La Patagonia argentina es probablemente el lugar más remoto que he visitado, la punta del hemisferio sur, el fin del mundo. Obligada fue la parada en Buenos Aires, la ciudad porteña capital de Argentina, que nos iba a permitir amortiguar el largo viaje que nos esperaba.
Cosmopolita y con aire más europeo que latinoamericano, Buenos Aires no nos decepcionó. El tango, la afición futbolera, los insuperables asados y la pasión de esta ciudad hace la combinación perfecta de placeres en un sólo lugar.
Los porteños fueron buena onda, al contrario de lo que me imaginé. Deambulamos por las icónicas áreas de la ciudad, Palermo, San Telmo, Monserrat, y por supuesto, el pintoresco barrio de la Boca que alberga la Bombonera y es casa del tango. Un deleite. No mentían los que me hablaban con enjundia de Buenos Aires. Cenar con un buen asado y vino se convirtió rápidamente en un ritual del viaje. Cómo no hacerlo.
Seguimos nuestro largo camino al sur después algunos días recorriendo la capital. Cómo era temporada baja, hicimos algunas innecesarias escalas por la baja demanda de vuelos para llegar a Calafate, en la región de Santa Cruz, Patagonia. La naturaleza aquí te envuelve en el minuto que aterrizas. Por la ventana del avión, se asoma una maravillosa sintonía de campos amarillos topando con montañas cubiertas de nieve y en sus faldas yacen miles de lagos con aguas completamente cristalinas. La gente viene a este lugar a empaparse de la Tierra.
En la pequeña ciudad, de escasos veinte mil habitantes, la especialidad gastronómica es el cabrito patagónico que se vende en todos los pocos restaurantes que hay. Con el corazón contento y muy enamorados, recorrimos las vacías y remotas calles a media luz hasta nuestra acogedora cabaña (con chimenea y todo) en medio de la nada. El sonido del viento acompañaba nuestro sueño.
El espectáculo principal de Calafate es el glaciar Perito Moreno, nombrado así en honor a un científico naturista argentino. El glaciar alcanza una altura de sesenta metros y cinco kilómetros de longitud que te dejan sin aliento. Poooo, foooo, se escucha de pronto cuando pedazos gigantes de hielo se rompen y se integran a las aguas del lago argentino. La piel no puede evitar erizarse. Trescientos metros te separan de la imponente masa de hielo. Esto debe ser lo más maravilloso que he visto, pensé. Parecía que cada día del viaje, superaba al anterior.
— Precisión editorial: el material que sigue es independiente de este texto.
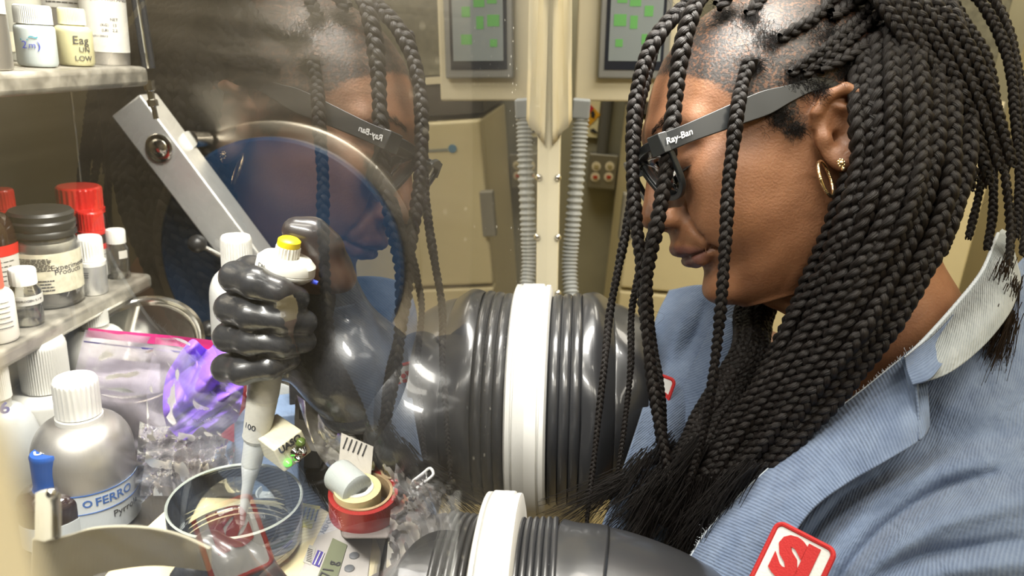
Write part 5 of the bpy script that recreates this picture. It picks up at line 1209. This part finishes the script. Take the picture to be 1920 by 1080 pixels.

Nuestra travesía, siguió hasta el punto más austral. La última e inmejorable parada fue en Ushuaia, en la región de Tierra del Fuego. Aquí es el fin del mundo, pero el principio de todo.
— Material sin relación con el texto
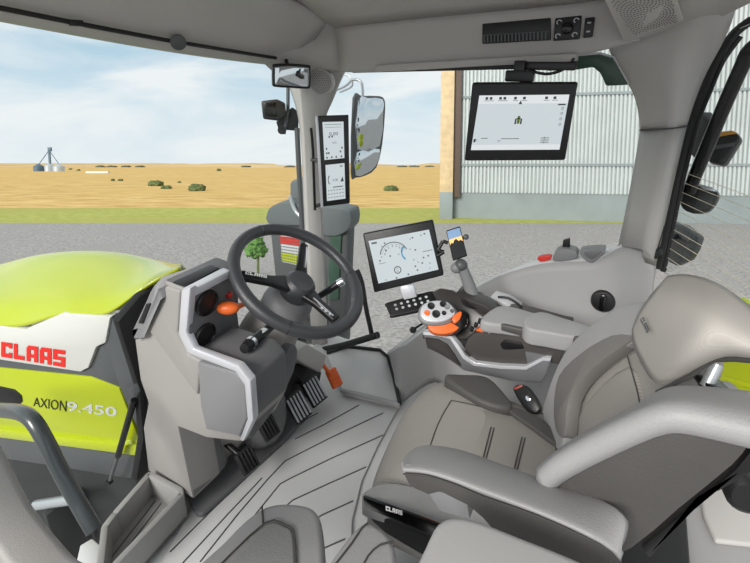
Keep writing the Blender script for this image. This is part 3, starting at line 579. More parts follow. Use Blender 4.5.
# ------------------------------------------------------------------ driver seat
ds = thing('driver_seat', 'grey fabric and leather driver seat with tall backrest on the cab floor', 'seat', (-.1, .84, 0))
ZS = .5
cush = [(438,371),(420,386),(399,408),(383,442),(370,470),(365,486)]
fr = [PZ(x, y, ZS-.02) for x, y in cush]
rows = []
for k, p in enumerate(fr):
    y = p.y; xs = [p.x+.012, p.x, p.x+.03, p.x+.1, p.x+.2, -.1, .06]
    zs = [ZS-.11, ZS-.035, ZS-.005, ZS+.012, ZS+.012, ZS, ZS-.005]; e = .018 if k == 0 else .035 if k == 5 else 0
    rows.append([V((x, y, z-e)) for x, z in zip(xs, zs)])
rows = [[V((p.x, p.y+.015, p.z-.1)) for p in rows[0]]]+rows+[[V((p.x, p.y-.012, p.z-.1)) for p in rows[-1]]]
patch('cushion', rows, 'fabx', ds, .02, -1, 2)
for a_ in (((429,449),(438,424),(449,404),(455,401),(490,409)),): tube('seam', [PZ(x, y, ZS+.011) for x, y in a_], .0013, 'stitch', ds, 6, sm=3)
for a_ in (((481,466),(491,427)), ((484,466),(494,428)), ((513,474),(522,437)), ((516,474),(525,438))): tube('seam', [PZ(x, y, ZS+.011) for x, y in a_], .0014, 'stitch', ds, 6)
slab('centre_panel', smooth([PZ(x, y, ZS+.0095) for x, y in ((432,452),(440,424),(452,404),(490,411),(530,422),(556,445),(540,480),(470,470))], 2), (0,0,-.012), 'fabb', ds, .003)
slab('far_bolster', smooth([PZ(x, y, ZS+.03) for x, y in ((443,374),(466,373),(486,375),(500,386),(514,406),(490,404),(466,392))], 3), (0,0,-.05), 'leatherdk', ds, .016, 4)
slab('rear_bolster', smooth([PZ(x, y, ZS+.02) for x, y in ((508,409),(520,408),(540,418),(562,436),(560,446),(534,428))], 3), (0,0,-.04), 'leatherdk', ds, .012, 4)
nb = [PZ(x, y, .512) for x, y in ((362,494),(372,487),(386,483),(412,486),(470,500),(520,520),(520,545),(440,527),(392,507),(366,499))]
slab('near_bolster', smooth(nb, 2), (0,0,-.05), 'leather', ds, .014, 4)
ny = nb[9].y-.002
tq = [PY(x, y, ny) for x, y in ((362,497),(395,509),(432,523),(480,542),(480,556),(430,537),(392,520),(364,508))]
slab('side_trim', tq, (0,.008,0), 'gloss', ds, .004)
Q = Quad(PY(386,505.5,ny-.001), PY(403,510.5,ny-.001), PY(403,515,ny-.001), PY(386,510,ny-.001)); bm = bmesh.new(); q_logo(bm, Q, h=.001); flat('lettering', bm, 'white_text', ds)
slab('base_side', [PY(x, y, ny+.01) for x, y in ((365,507),(392,519),(430,536),(500,562),(500,590),(420,556),(385,535),(370,522))], (0,.03,0), 'softblack', ds, .01, 3)
box('suspension', (-.02, .84, .2), (.5, .38, .36), 'softblack', ds, b=.02); box('pedestal', (-.0, .84, .03), (.56, .42, .05), 'black', ds, b=.01)
# backrest: leans back
BK = Pl((0, .92, .55), (-.9, -.42, .15))
BKn = -BK.n
slab('far_side_bolster', smooth([BK(x, y, .05) for x, y in ((542,413),(546,395),(558,363),(575,338),(611,310),(641,301),(662,300),(650,325),(636,340),(612,352),(580,376),(566,400),(562,450),(550,440))], 3), BKn*.11, 'leather', ds, .03, 6)
slab('far_side_insert', smooth([BK(x, y, .052) for x, y in ((556,432),(553,409),(558,376),(580,353),(611,335),(634,337),(616,350),(584,376),(568,402),(564,436))], 3), BKn*.03, 'insert', ds, .004)
slab('backrest', smooth([BK(x, y, .015) for x, y in ((557,460),(559,425),(577,390),(609,362),(630,348),(655,337),(688,342),(690,372),(662,398),(655,440),(600,500))], 3), BKn*.05, 'fabx', ds, .035, 6)
slab('backrest_panel', smooth([BK(x, y, .022) for x, y in ((570,470),(573,428),(590,396),(626,366),(640,395),(644,425),(600,470))], 3), BKn*.03, 'fabb', ds, .008, 3)
tube('seam', [BK(x, y, .024) for x, y in ((626,352),(632,372),(638,394),(641,412))], .0014, 'stitch', ds, 6)
slab('near_side_bolster', smooth([BK(x, y, .03) for x, y in ((655,400),(676,384),(690,376),(700,378),(712,395),(716,420),(690,430),(655,420))], 3), BKn*.05, 'leather', ds, .02, 5)
# headrest: wide wing with a ridge
def hb(x, y, off): return BK(x, y, off)
cols_ = [[(632,329,.06),(636,317,.075),(645,301,.085),(658,286,.07),(667,276,.02)],
         [(631,343,.07),(650,328,.095),(664,308,.105),(676,290,.09),(681,273,.02)],
         [(643,368,.07),(664,348,.105),(682,322,.115),(694,297,.10),(702,276,.02)],
         [(657,391,.07),(676,366,.11),(696,338,.125),(712,306,.11),(725,286,.03)],
         [(692,374,.07),(703,360,.10),(717,340,.11),(729,322,.10),(744,301,.03)],
         [(714,359,.06),(726,354,.08),(738,345,.09),(747,334,.08),(764,316,.03)],
         [(762,361,.05),(768,358,.06),(775,353,.06),(780,347,.05),(800,335,.03)]]
patch('headrest', [[hb(*p) for p in c] for c in cols_], 'fabh', ds, .04, -1, 2)
tube('headrest_seam', [hb(x, y, .074) for x, y in ((657,392),(692,375),(714,360),(755,361))], .003, 'stitch', ds, 6, sm=2)
po = slab('headrest_socket', [BK(x, y, .035) for x, y in ((692,376),(697,374),(708,384),(717,388),(715,391),(700,389))], BKn*.03, 'gloss', ds, .003); tube('headrest_post', [BK(706,387,.03), BK(717,364,.02)], .008, 'steel', ds, 12)
Q = Quad(hb(644,317,.093), hb(651,331,.1), hb(647.5,334,.1), hb(640.5,320,.093)); bm = bmesh.new(); q_logo(bm, Q, h=.001); flat('headrest_lettering', bm, 'ink', ds)
# near armrest
S_ = [(403.5,471),(411,471.5),(427,473),(455,482),(483,494),(537,513),(600,542),(621,561)]
Tt = [(401,464),(408,450),(424,443),(455,447),(480,455),(537,477),(600,496),(621,510)]
sl_ = [PY(x, y, .45) for x, y in S_]; tl_ = [PY(x, y, .545 if 0 < i < 7 else .5) for i, (x, y) in enumerate(Tt)]
patch('armrest_pad', [[p+V((0,.012,-.02)) for p in sl_], sl_, [a.lerp(b, .08)+V((0,0,.006)) for a, b in zip(sl_, tl_)], [a.lerp(b, .5)+V((0,0,.01)) for a, b in zip(sl_, tl_)], [a.lerp(b, .88)+V((0,0,.006)) for a, b in zip(sl_, tl_)], tl_, [p+V((0,.008,-.03)) for p in tl_]], 'leather', ds, .01, 0, 2)
slab('armrest', smooth([PY(x, y, .453) for x, y in S_], 2, False)+[PY(x, y, .453) for x, y in ((622,575),(560,575),(500,540),(482,519),(468,507),(440,493),(428,496),(415,490),(407,484),(403.5,476))], (0,.012,0), 'leatherdk', ds, .006, 3)
tube('armrest_seam', [PY(x, y+3, .4495) for x, y in S_], .0012, 'stitch', ds, 6, sm=3)
slab('armrest_bracket', [PY(x, y, .48) for x, y in ((428,494),(433,488),(466,500),(468,508),(470,520),(440,512))], (0,.03,0), 'panelgrey', ds, .003)
# big padded side panel
pt = [(546,482),(560,470),(600,448),(640,429),(658,422),(672,419),(700,424),(760,437),(748,448),(733,466),(680,509),(632,549),(600,556),(570,520)]
slab('side_panel', smooth([PY(x, y, .525) for x, y in pt], 2), (0,.03,0), 'leatherdk', ds, .004)
tp_ = [(543,482),(557,468),(600,445),(640,426),(658,419.5),(674,416.5),(702,421.5),(762,435)]
tf = [(541,477),(550,466),(584,442),(620,425),(645,412),(664,398),(684,392),(764,402)]
lo = [PY(x, y, .521) for x, y in tp_]; lo2 = [PY(x, y+5, .53) for x, y in tp_]; hi = [PY(x, y, .6) for x, y in tf]; mid = [a.lerp(b, .45)+V((0,0,.006)) for a, b in zip(lo, hi)]
patch('side_panel_pad', [lo2, lo, [a+V((0,.004,.003)) for a in lo], [a.lerp(b, .15)+V((0,0,.007)) for a, b in zip(lo, hi)], mid, [a.lerp(b, .9)+V((0,0,.002)) for a, b in zip(lo, hi)], hi, [p-V((0,-.01,.04)) for p in hi]], 'leather', ds, .012, -1, 2)
tube('side_panel_seam', [PY(x, y+1, .519) for x, y in tp_], .0014, 'stitch', ds, 6)
slab('side_panel_bracket', [PY(x, y, .54) for x, y in ((640,548),(690,508),(735,470),(755,446),(760,470),(720,492),(700,500),(650,560))], (0,.03,0), 'black', ds, .004)
lathe('adjuster_knob', PY(745,492,.56), (.1,-1,.2), [(.022,-.02),(.022,.006),(.016,.012)], 'black', ds, 18)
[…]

Nos subimos al célebre tren que nos trasladó a la antigua prisión de Ushuaia, que, por sus condiciones climáticas y aislamiento geográfico, la convertían en la más segura del país hasta por ahí de los años 50. Poemas y escritos desgarradores adornaban las paredes en las celdas de los invictos que probablemente no volvieron a ver otro paisaje a aquel de la Patagonia Sur pues debían cumplir largas y penosas condenas. En este sitio, tan remoto, se vivía en un aire desolador, de lejanía y olvido.
Uno de los tesoros ocultos entre montañas de la región, es la laguna esmeralda, la cual se nutre del glaciar Ojo de Albino. La caminata para encontrarla es de aproximadamente 3 horas, y fue extraordinaria en todo el sentido de la palabra. Los paisajes y tipos de bosque, pradera, plantas y flores, así como la misma fauna era hasta ese momento, desconocida para mí. Me sentí como niña descubriendo un nuevo mundo. En el camino encontramos incluso un par de castores, engañosos predadores que ponen en peligro la existencia de la Patagonia a mediano plazo. Después de escuchar esta historia, ya no me parecieron tan lindos.
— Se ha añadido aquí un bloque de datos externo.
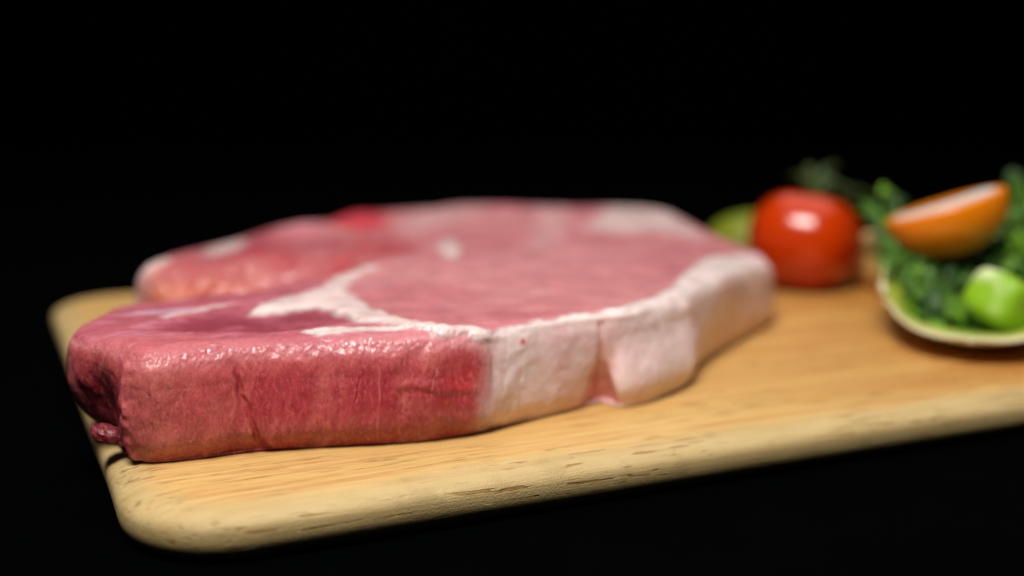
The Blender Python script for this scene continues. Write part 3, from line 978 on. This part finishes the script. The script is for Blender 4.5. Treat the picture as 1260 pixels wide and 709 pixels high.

Habíamos llegado tan lejos, éramos parte de ese mismo lugar que Julio Verné inmortalizó con el famoso faro del fin del mundo en el canal de Beagle. Saludamos a los pingüinos y lobos marinos, quienes parecían muy cómodos con nuestra presencia. Estar ahí, era algo muy parecido a un sueño.
De vuelta al planeta tierra, en Buenos Aires, paseamos por Puerto Madero y para despedirnos, un último glorioso bife de chorizo con una buena botella de vino de Mendoza. De fondo, un niño cantaba con una voz muy bella para ganarse unas monedas. Qué gran viaje, el mejor. Recuerdo sonriente.